You can get overwhelmed by the grief. But let’s call that what it is: a cop-out. Because, y’all, there is so much work to be done. 

It’s instructive here to just grab a glimpse of what it looks like to people of color, who’ve been doing the grueling work of liberation and the uber-frustrating, often futile work of just getting white people to listen, when white folks jump into a shame/self-loathing cycle (which is mainly just a way to avoid actually doing anything). This excerpt is from a piece that appeared in The Root aptly entitled “Four Emails White People Send to Black People When Black People Talk or Write about Racism:”

I’m so fucking tired of White people and being a White person. We are so fucking awful. I hate myself. I hate my white skin and my even whiter than my white skin teeth . . . .Sometimes I look in the mirror in the morning and I just want to peel my skin off like an orange, taking each layer of whiteness off and tossing it in the trash with the rest of the fucking garbage. Actually, since oranges are covered in white pith after you peel them, that analogy doesn’t quite work. I guess bananas and apples and pears don’t either. Shit, have you ever realized how disgustingly white most fruit is when you peel the outer layers off? Goddamn there’s no end to this shit. Fuck racism, fuck white people, fuck whiteness, and fuck fruit.

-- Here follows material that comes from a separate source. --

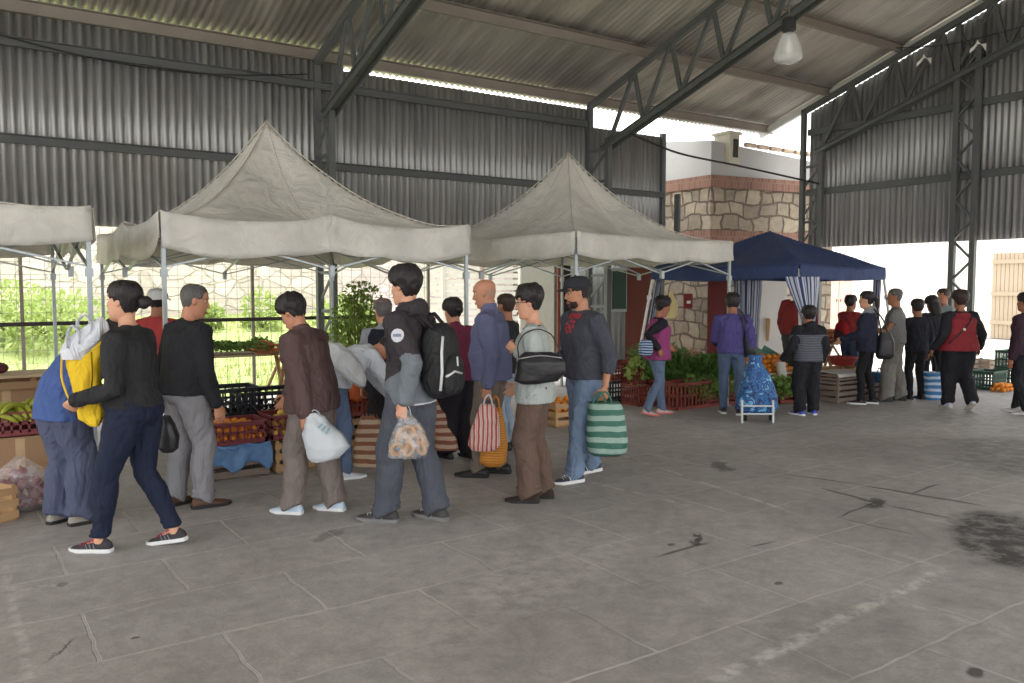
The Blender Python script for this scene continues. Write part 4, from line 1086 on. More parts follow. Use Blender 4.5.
    # eyes, brows, lips
    if detail >= 1:
        for sg in (-1, 1):
            m = MB(); m.ball(HT((sg * .031, .0625, .014)), .0125 * hs_, 12, 8); eo = m.build('eye', EYEW, root, smooth=True)
            m = MB(); m.ball(HT((sg * .0312, .0700, .0138)), .0066 * hs_, 10, 6); m.build('iris', EYED, eo, smooth=True)
            m = MB(); m.tube([HT((sg * .013, .0925, .034)), HT((sg * .03, .0875, .041)), HT((sg * .05, .074, .036))], [.0028, .0036, .002], 6); m.build('eyebrow', hair['mat'] if hair else HBLK, root)
        m = MB(); m.tube([HT((-.022, .0835, -.067)), HT((-.008, .0945, -.063)), HT((.008, .0945, -.063)), HT((.022, .0835, -.067))], [.002, .0045, .0045, .002], 8)
        m.tube([HT((-.019, .0845, -.069)), HT((0, .0945, -.072)), HT((.019, .0845, -.069))], [.002, .005, .002], 8); m.build('lips', LIP, root, smooth=True)
    # ---------------- trousers
    if bottom:
        lo = bottom.get('loose', 1.0); mb = MB()
        torso(mb, [(t, w * 1.05 + .004, d * 1.07 + .004) + ((r[0],) if r else ()) for (t, w, d, *r) in base if t <= bottom.get('waist', .12)], 28)
        for i, (hjp, k_, a_) in enumerate(legs):
            sg = -1 if i == 0 else 1; yaw = R(feet[i][2]); fwd = Vector((-math.sin(yaw), math.cos(yaw), 0))
            hem = bottom.get('hem', .0); endp = k_.lerp(a_, 1.0 - hem)
            th_ = bottom.get('thigh', .088) * s * lo * lerp(1, b, .6); kn = bottom.get('knee', .064) * s * lo; an = bottom.get('ankle', .052) * s * lo
            pts = [hjp + Vector((-sg * .008, -.005, .03)), hjp.lerp(k_, .25) + Vector((0, -.004, 0)), hjp.lerp(k_, .65), k_ + fwd * .004, k_.lerp(endp, .35) - fwd * .014 * s, k_.lerp(endp, .8) - fwd * .004, endp]
            rr = [th_ * 1.0, th_, lerp(th_, kn, .6), kn, lerp(kn, an, .25), an, an * bottom.get('flare', 1.04)]
            if hem <= 0.02: pts.append(endp + (endp - k_).normalized() * .018 * s - fwd * .01 * s); rr.append(an * bottom.get('flare', 1.06))
            mb.tube(pts, rr, 22)
            # slack folds over the shoe and behind the knee
            for q in range(4):
                c = k_.lerp(endp, .86 + .045 * q); mb.ball(c + fwd * (.012 * (1 if q % 2 else -1) * s), (an * 1.06, an * 1.06, .012 * s), 14, 6)
        tmp = mb.build('trousers', bottom['mats'], root); bake(tmp, vg, 2, [(.11, .018 * bottom.get('fold', 1)), (.04, .006)]); BAKE.append((tmp, bottom.get('paint'), P))
    # ---------------- upper garment(s)
    for g in (top or []):
        lo = g.get('loose', .012); hem = g.get('hem', -.06); mb = MB(); rows = []
        ph_, _ = spine(0)
        ts = [hem] + [r[0] for r in base if r[0] > hem + .02 and r[0] < g.get('neck', .50)]
        def look(t):
            for i in range(len(base) - 1):
                if base[i][0] <= t <= base[i + 1][0]:
                    q = (t - base[i][0]) / (base[i + 1][0] - base[i][0]); return [lerp(base[i][k], base[i + 1][k], q) for k in (1, 2, 3)]
            return base[2][1:4] if t < 0 else base[-1][1:4]
        for t in ts + ([g['neck']] if g.get('neck') else [.505]):
            if t < .0: w, d, fo = base[2][1:4]; w = w + .006; 
            else: w, d, fo = look(t)
            box = g.get('box', 0)      # hang straight from the chest
            if box and t < .26: cw = look(.30); w = lerp(w, max(w, cw[0]), box); d = lerp(d, max(d, cw[1]), box); fo = lerp(fo, cw[2] * .4, box)
            l2 = lo * (1.25 if t < .2 else (1.0 if t < .40 else .55))
            rows.append((t, w + l2, d + l2, fo))
        torso(mb, rows, 30)
        if g.get('sleeve', 1) > 0:
            for i, (sp, e, w) in enumerate(arms):
                ln = g.get('sleeve', 1); ru, re, rw = (.058 + lo * .8) * s * lerp(1, b, .5), (.046 + lo * .7) * s, (.034 + lo * .6) * s
                pts = [sp - (sp - pn) * .32 - Vector((0, 0, .02 * s)), sp, sp.lerp(e, .5), e]; rr = [ru * .98, ru, lerp(ru, re, .5) * 1.03, re * 1.05]
                if ln >= .55:
                    q = (ln - .5) * 2; endp = e.lerp(w, q); pts += [e.lerp(endp, .5), endp]; rr += [lerp(re, rw, .45 * q) * 1.04, lerp(re, rw, q)]
                else: pts = pts[:2] + [sp.lerp(e, ln)]; rr = rr[:2] + [lerp(ru, re, ln) * 1.05]
                mb.tube(pts, rr, 18)
                if ln >= .9:
                    for q in (.55, .72, .88): mb.ball(e.lerp(w, q), Vector((1, 1, 1)) * lerp(re, rw, q) * 1.07, 10, 6)
        if g.get('collar'):
            c0 = pn + neck_dir * (.0) - fyn * .004; cr_ = g.get('collar_r', .062) * s
            n = 22
            up0 = lambda q, hh: pn + neck_dir * hh * s + sxn * (math.cos(q) * cr_) + fyn * (math.sin(q) * cr_ * .98)
            rings = [[up0(2 * math.pi * j / n, -.045) + (pn - pn) for j in range(n)], [up0(2 * math.pi * j / n, .01) for j in range(n)], [pn + neck_dir * g['collar'] * s + (sxn * math.cos(2 * math.pi * j / n) + fyn * math.sin(2 * math.pi * j / n)) * cr_ * .93 for j in range(n)]]
            mb.loft(rings)
        if g.get('hood'):
            mb.ball(pn - fyn * .075 * s + upn * .0 * s, (.10 * s, .055 * s, .075 * s), 16, 10); mb.tube([pn + sxn * .085 * s + fyn * .02, pn - fyn * .085 * s + upn * .03 * s, pn - sxn * .085 * s + fyn * .02], [.028 * s, .045 * s, .028 * s], 12, True)
        if g.get('extra'): g['extra'](mb, P, frame, arms)
        tmp = mb.build(g.get('name', 'shirt'), g['mats'], root); bake(tmp, vg * .9, 2, [(.12, .020 * g.get('fold', 1)), (.045, .007)]); BAKE.append((tmp, g.get('paint'), P))
    # ---------------- hair
    if hair:
        th = hair.get('thick', .014); low = hair.get('low', -.055); front = hair.get('front', .066); st = hair.get('style', 'short')
        sides = hair.get('side_y', .012)
        def off(x, y, z):
            m1 = (z - front - .010 * math.sin(x * 60)) / .012
            lowl = lerp(hair.get('ear', .002), low, 1 - smoothstep(-.036, -.008, y)); m2 = min((sides - y) / .012, (z - lowl) / .012)
            m3 = min((.052 - y) / .012, (z - .022) / .012)
            mm = smoothstep(-1.1, .7, max(m1, m2, m3) + 1.2 * noise.noise(Vector((x * 55, y * 55, z * 30 + 9))))
            nz = noise.noise(Vector((x * 38, y * 38, z * 22))) * hair.get('rough', .006)
            if hair.get('bald'): mm = smoothstep(-.5, .5, min((sides - y) / .012, (z - low) / .012, (.030 - z) / .02))
            tk = th * (.35 + .65 * smoothstep(low, low + .075, z)) + nz + hair.get('puff', .006) * smoothstep(-.02, .08, z) + .4 * nz * noise.noise(Vector((x * 90, y * 90, z * 90)))
            tk *= lerp(.42, 1, smoothstep(.088, .035, y)) if y < .088 else .42
            return lerp(-.014, max(tk, .0015), mm)
        m = MB(); rr = [[HT(q) for q in r] for r in head_rings(56, 56, off=off, face=False)]
        m.loft(rr); ho = m.build('hair', hair['mat'], root, smooth=True)
        if hair.get('bun'):
            bx = hair['bun']; m = MB(); m.ball(HT(bx[:3]), bx[3] * hs_, 18, 12); m.ball(HT((bx[0], bx[1] + .03, bx[2])), bx[3] * .6 * hs_, 12, 8)
            for v_ in m.v: v_ += (v_ - HT(bx[:3])) * noise.noise(v_ * 45) * .22
            m.build('hair_bun', hair['mat'], ho, smooth=True)
        if hair.get('tail'):
            pts = [HT(q) for q in hair['tail']]; m = MB(); m.tube(pts, [r * hs_ for r in hair['tail_r']], 12, True)
            for v_ in m.v: v_ += Vector((1, 1, 0)) * noise.noise(v_ * 40) * .008
            m.build('ponytail', hair['mat'], ho, smooth=True)
        if hair.get('long'):
            L_ = hair['long']; m = MB(); rings = []
            for i in range(9):
                q = i / 8; z = lerp(.05, -L_, q); w_ = lerp(.086, .098, math.sin(q * math.pi)) * (1 - .25 * q ** 3); rings.append([])
                for j in range(26):
                    a = 2 * math.pi * j / 26; c, sn = math.cos(a), math.sin(a)
                    y = -.045 - .02 * q + sn * (.062 if sn < 0 else .045) * (1 - .3 * q)
                    rings[-1].append(HT((w_ * c + .004 * math.sin(j * 5), y + .005 * math.sin(j * 3.1), z)))
            m.loft(rings); m.build('long_hair', hair['mat'], ho, smooth=True)
        if hair.get('ears') is not False: pass
    # ---------------- shoes
    if shoes:
        for i in (0, 1):
            fx, fy, fyaw, ra = feet[i]; shoe(root, Vector((fx * H, fy * H, 0)), R(fyaw), R(ra), s * (.95 if fem else 1.03), shoes['upper'], shoes['sole'], shoes.get('laces'), stripe=shoes.get('stripe'))
    return P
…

Damon Young, Very Smart Brothas

While it’s true that sometimes if feel like there is no end to this shit, getting all fuck fruit on the systemic racism and white supremacy in the United States isn’t gonna work. Why? Because it completely lacks action. It centers whiteness and how “bad” we feel.

Feeling bad never changed anything. In fact, it’s a pretty clear path to self-pity and self-loathing.

Not helpful.

But one simple suggestion from Glennon Doyle a few years ago pulled me out of that fuck fruit cycle. She suggested that folks follow at least one person on social media that was different from them in some way. That’s it. Totally doable.

Rather arbitrarily I picked Ijeoma Oluo and Ally Henny. Seriously good choices that I deserve no credit for.

Here’s what these two women of color have offered this white girl: the ability to see the world from a different lived experience, deeper insights into the subtle ways of racism, and access to knowledge that I now don’t have to ask the black folks in my life for.

Because literally one of the last things your black co-worker, black neighbor, black friend wants to do is answer your questions about racism.

Totally not kidding on that.

If you have questions, if you’re having trouble envisioning how our culture looks stripped of the privilege of whiteness or if you want to know what you (as a white person) can do to make things better, ask the interwebs. Use Google. I hear its a pretty good search engine. Follow folks on IG or Facebook.

But remember that, to learn anything, you have to be willing to listen. Not justify. Not speculate. Not excuse. Not enable. Just listen.

It will break your heart. That much is true. But then you’ll know. And then you can move into action. Because make no mistake: racism a white folks’ problem. And now, NOW, is the time to fix it.